• [Exercise]:
Reproduce each line bearing the word "Write".

• [Given data]:
▽

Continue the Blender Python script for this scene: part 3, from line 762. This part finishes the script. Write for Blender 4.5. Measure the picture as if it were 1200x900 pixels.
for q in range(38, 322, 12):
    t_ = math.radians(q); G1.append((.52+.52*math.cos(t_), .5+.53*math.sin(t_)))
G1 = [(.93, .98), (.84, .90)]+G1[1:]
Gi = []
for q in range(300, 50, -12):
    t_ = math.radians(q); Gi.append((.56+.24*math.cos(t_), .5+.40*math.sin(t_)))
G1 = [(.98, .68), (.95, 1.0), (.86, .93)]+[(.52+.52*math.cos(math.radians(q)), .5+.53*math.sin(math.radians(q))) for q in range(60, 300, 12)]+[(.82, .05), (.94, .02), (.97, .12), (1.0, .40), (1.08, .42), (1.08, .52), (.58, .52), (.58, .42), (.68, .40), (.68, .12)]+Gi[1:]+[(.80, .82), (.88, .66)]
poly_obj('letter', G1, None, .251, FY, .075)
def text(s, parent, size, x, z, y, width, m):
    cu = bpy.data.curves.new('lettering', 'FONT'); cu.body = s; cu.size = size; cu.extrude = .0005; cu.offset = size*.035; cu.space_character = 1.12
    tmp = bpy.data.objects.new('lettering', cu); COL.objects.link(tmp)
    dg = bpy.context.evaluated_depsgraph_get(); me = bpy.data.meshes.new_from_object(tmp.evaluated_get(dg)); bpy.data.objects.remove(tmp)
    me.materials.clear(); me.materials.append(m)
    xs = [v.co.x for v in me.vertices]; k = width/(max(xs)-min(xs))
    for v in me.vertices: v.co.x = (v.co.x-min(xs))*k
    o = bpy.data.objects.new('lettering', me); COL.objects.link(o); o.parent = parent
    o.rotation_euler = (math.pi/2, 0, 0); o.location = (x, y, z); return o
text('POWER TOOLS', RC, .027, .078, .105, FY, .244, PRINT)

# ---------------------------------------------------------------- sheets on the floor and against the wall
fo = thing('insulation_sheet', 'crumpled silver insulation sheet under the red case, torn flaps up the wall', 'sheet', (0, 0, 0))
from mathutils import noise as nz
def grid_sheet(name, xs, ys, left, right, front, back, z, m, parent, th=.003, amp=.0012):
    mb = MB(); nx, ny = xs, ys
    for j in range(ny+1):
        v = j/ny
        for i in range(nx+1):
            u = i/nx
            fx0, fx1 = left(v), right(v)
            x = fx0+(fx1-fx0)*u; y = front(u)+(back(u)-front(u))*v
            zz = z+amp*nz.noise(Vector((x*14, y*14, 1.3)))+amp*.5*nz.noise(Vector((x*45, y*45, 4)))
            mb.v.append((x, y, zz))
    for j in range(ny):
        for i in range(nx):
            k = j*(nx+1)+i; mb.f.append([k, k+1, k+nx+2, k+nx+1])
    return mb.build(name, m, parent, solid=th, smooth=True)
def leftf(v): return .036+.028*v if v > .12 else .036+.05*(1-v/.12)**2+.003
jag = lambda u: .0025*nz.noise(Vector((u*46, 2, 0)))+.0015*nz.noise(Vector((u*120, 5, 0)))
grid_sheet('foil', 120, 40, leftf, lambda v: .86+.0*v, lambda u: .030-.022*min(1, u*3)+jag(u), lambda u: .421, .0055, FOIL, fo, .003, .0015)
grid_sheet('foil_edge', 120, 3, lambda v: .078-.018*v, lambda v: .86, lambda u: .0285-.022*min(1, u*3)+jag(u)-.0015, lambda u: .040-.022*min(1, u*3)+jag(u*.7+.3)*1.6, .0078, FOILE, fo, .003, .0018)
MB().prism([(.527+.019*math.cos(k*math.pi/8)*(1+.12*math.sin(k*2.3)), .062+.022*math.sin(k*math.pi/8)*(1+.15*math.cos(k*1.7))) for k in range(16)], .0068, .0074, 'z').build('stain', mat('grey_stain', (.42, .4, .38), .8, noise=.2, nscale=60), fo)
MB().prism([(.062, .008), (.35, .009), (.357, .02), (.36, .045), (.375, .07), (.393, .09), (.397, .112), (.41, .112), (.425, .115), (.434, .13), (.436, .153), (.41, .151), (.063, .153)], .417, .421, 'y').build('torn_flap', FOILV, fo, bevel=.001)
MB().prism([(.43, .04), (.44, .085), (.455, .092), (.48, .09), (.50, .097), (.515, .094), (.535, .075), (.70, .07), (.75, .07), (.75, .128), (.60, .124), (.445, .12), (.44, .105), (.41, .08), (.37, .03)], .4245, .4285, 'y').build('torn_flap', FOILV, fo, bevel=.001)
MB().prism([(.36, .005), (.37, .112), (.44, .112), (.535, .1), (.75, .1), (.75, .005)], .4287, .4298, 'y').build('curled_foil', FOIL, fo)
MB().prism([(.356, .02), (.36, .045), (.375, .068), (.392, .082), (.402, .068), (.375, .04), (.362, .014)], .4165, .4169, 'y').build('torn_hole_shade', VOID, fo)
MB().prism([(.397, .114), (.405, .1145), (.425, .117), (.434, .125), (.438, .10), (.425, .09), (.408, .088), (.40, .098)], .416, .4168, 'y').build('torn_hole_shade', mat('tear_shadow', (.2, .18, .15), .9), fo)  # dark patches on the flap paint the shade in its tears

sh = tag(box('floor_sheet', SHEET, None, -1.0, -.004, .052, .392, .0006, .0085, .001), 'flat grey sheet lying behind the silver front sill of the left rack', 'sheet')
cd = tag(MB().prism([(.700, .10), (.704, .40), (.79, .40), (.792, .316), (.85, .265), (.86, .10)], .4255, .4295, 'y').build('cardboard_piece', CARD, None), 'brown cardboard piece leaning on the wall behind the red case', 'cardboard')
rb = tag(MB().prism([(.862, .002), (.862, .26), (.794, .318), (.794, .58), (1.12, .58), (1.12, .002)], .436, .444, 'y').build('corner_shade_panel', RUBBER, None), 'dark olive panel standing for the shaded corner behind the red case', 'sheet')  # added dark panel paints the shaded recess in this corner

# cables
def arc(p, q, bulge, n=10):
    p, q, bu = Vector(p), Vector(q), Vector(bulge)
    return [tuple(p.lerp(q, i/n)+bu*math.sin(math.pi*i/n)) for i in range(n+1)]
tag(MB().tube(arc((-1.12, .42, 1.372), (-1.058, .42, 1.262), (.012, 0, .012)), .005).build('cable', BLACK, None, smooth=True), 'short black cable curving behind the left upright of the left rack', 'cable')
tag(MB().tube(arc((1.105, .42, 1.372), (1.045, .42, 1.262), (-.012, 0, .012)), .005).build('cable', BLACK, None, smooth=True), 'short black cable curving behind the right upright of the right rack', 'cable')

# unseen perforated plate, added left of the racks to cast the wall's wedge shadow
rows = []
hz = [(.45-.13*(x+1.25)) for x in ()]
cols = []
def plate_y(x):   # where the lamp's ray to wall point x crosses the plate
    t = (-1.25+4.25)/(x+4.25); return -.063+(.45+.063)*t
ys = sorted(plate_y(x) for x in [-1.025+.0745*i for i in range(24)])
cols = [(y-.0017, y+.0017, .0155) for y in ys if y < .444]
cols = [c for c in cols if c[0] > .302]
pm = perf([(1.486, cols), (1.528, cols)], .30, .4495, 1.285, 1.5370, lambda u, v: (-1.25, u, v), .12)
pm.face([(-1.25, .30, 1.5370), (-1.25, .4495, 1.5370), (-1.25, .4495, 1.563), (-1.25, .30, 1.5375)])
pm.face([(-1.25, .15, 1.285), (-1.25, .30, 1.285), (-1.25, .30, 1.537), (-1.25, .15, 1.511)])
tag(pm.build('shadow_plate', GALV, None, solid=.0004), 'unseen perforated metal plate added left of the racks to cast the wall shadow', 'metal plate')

△
▽

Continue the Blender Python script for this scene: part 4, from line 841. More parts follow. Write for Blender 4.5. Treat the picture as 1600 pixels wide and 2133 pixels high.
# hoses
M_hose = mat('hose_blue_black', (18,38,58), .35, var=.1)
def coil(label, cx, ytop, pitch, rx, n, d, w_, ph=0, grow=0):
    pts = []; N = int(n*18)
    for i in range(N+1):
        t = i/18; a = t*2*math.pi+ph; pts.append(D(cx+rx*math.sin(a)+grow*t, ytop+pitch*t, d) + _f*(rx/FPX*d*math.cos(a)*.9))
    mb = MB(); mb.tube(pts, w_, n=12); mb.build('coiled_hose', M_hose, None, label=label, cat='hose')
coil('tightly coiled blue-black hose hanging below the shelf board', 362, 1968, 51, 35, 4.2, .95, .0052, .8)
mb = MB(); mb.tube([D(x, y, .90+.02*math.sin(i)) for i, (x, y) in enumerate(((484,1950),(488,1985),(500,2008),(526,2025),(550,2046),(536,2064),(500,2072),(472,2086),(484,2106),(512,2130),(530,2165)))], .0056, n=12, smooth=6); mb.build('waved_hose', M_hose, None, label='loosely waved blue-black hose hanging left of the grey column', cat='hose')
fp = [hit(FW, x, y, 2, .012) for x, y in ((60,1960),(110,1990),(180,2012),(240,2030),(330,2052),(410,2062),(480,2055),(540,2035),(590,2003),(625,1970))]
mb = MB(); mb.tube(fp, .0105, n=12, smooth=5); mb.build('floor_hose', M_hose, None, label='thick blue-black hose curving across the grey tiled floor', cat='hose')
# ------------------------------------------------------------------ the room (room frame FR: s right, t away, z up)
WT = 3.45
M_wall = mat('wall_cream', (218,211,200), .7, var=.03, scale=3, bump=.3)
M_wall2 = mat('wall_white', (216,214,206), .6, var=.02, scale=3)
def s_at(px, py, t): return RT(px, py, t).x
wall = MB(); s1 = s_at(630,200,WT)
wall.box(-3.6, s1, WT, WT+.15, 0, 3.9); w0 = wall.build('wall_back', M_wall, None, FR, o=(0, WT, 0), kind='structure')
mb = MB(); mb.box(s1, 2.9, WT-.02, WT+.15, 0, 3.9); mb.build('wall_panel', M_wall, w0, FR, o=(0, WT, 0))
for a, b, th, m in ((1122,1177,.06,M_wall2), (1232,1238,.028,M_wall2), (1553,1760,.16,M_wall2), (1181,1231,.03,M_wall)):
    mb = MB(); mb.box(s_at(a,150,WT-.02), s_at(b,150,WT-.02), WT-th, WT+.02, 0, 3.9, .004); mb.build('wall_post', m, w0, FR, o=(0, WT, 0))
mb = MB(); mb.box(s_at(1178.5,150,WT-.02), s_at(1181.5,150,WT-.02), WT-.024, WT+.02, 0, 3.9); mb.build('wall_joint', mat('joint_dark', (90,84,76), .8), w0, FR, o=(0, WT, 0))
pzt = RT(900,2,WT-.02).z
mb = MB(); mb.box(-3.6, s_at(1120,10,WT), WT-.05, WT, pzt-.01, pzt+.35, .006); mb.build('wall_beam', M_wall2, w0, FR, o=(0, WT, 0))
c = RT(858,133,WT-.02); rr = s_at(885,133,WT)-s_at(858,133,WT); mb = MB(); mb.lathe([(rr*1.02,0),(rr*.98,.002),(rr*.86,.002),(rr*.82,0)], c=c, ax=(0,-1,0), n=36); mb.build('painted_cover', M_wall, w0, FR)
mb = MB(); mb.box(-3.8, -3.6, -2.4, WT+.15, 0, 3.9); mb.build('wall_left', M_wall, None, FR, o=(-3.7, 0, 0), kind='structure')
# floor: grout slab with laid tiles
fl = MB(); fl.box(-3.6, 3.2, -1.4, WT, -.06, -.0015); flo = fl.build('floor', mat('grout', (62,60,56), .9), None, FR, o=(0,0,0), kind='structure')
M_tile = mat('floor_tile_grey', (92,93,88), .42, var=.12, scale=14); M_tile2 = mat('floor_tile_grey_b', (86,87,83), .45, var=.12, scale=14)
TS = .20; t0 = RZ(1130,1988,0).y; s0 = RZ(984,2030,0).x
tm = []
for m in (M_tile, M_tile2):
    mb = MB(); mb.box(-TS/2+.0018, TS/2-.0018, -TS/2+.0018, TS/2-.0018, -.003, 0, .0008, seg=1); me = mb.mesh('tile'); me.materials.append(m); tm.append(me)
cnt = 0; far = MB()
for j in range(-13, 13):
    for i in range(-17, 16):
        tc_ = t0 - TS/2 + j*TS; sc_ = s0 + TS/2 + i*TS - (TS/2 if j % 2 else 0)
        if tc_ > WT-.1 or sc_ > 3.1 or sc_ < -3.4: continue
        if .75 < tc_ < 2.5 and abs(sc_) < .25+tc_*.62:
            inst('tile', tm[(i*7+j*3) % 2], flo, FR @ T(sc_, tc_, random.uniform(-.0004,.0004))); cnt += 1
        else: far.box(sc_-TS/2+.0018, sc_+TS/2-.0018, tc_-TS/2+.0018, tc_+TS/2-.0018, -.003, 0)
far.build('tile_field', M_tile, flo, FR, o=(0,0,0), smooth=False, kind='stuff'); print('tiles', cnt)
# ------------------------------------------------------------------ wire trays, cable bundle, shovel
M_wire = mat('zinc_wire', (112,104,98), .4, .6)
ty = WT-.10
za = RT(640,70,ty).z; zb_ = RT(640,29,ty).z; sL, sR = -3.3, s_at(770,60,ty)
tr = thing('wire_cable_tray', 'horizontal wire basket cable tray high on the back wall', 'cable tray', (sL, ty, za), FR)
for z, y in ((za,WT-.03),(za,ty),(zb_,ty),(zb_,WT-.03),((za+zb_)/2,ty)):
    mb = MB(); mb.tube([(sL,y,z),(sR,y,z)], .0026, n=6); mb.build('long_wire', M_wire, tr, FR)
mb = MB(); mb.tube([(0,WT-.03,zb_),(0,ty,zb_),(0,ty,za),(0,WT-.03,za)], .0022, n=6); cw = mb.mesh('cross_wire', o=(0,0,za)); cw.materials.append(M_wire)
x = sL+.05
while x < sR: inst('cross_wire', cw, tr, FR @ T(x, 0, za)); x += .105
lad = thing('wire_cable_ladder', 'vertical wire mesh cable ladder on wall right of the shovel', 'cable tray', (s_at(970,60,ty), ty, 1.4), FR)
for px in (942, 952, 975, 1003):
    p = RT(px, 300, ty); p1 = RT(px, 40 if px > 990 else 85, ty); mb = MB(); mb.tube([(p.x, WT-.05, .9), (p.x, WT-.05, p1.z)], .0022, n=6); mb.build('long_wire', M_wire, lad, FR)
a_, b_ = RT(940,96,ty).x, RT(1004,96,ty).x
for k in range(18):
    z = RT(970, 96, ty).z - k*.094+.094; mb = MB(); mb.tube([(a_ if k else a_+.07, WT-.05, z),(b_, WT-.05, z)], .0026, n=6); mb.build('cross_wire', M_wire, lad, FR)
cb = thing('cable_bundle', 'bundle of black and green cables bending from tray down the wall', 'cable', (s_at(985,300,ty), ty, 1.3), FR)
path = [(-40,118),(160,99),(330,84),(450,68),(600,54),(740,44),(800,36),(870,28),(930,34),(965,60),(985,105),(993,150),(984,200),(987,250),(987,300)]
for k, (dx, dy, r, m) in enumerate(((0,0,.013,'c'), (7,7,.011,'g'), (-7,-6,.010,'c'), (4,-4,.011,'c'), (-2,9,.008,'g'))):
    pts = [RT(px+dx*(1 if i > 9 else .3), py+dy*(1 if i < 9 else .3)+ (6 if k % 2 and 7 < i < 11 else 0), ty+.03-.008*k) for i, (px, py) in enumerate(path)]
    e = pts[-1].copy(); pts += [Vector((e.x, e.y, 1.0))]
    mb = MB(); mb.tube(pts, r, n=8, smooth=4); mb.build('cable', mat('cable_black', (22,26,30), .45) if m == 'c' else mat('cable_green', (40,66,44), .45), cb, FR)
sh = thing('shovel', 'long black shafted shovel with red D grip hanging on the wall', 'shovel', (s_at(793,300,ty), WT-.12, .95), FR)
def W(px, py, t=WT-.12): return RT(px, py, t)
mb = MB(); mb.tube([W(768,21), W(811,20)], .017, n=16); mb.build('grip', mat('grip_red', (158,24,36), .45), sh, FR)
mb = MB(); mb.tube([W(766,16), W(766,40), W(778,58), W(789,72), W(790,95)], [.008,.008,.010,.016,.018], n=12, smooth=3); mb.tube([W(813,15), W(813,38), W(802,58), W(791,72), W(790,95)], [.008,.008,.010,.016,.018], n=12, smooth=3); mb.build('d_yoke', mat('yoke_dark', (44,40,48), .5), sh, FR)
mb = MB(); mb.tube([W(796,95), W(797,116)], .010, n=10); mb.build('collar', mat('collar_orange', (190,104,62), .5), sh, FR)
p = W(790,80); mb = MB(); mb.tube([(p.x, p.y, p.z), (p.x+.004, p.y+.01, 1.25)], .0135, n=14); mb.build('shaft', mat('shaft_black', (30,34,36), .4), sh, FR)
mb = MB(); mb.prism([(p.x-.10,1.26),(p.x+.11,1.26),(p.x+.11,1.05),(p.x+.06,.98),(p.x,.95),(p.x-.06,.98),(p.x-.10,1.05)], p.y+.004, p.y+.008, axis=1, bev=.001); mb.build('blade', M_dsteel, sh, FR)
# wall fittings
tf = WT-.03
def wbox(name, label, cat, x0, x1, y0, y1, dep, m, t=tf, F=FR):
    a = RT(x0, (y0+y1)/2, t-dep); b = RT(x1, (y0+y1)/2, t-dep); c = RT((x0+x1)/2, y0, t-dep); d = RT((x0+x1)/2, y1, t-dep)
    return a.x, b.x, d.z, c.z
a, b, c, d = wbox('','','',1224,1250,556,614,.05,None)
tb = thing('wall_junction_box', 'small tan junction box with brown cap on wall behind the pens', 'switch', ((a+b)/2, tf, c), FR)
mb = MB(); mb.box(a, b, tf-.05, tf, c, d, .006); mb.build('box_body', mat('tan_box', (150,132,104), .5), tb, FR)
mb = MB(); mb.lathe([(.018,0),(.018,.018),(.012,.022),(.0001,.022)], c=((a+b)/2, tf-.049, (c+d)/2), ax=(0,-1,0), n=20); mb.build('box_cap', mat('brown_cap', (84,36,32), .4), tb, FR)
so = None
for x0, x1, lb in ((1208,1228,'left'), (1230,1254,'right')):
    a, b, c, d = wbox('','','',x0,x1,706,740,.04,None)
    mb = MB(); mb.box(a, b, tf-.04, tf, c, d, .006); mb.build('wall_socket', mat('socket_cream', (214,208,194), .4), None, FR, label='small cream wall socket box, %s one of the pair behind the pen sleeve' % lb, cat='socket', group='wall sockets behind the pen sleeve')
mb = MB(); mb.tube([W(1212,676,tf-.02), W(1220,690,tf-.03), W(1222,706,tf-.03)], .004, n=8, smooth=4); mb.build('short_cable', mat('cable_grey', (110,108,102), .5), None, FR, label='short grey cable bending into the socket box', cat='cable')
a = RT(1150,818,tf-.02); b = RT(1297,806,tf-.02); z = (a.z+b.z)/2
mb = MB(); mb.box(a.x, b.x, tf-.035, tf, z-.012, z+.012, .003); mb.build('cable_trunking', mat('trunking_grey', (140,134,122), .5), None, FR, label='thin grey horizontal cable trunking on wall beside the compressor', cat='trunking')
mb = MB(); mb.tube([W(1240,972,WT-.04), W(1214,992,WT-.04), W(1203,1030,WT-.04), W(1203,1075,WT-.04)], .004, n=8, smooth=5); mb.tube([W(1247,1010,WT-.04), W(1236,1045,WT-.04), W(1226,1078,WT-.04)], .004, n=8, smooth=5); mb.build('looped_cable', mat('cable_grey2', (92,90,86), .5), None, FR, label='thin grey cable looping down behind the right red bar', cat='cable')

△
▽

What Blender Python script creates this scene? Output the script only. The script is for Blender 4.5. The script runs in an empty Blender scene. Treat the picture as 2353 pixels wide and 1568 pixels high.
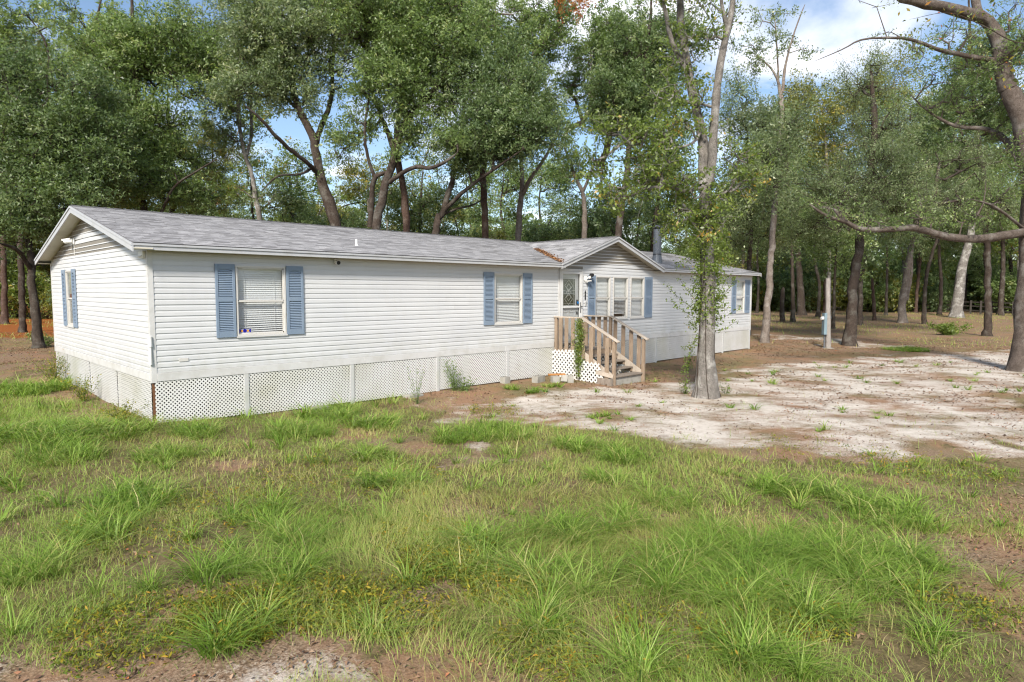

△

• [Result for this task]:
Continue the Blender Python script for this scene: part 3, from line 762. This part finishes the script. Write for Blender 4.5. Measure the picture as if it were 1200x900 pixels.
Continue the Blender Python script for this scene: part 4, from line 841. More parts follow. Write for Blender 4.5. Treat the picture as 1600 pixels wide and 2133 pixels high.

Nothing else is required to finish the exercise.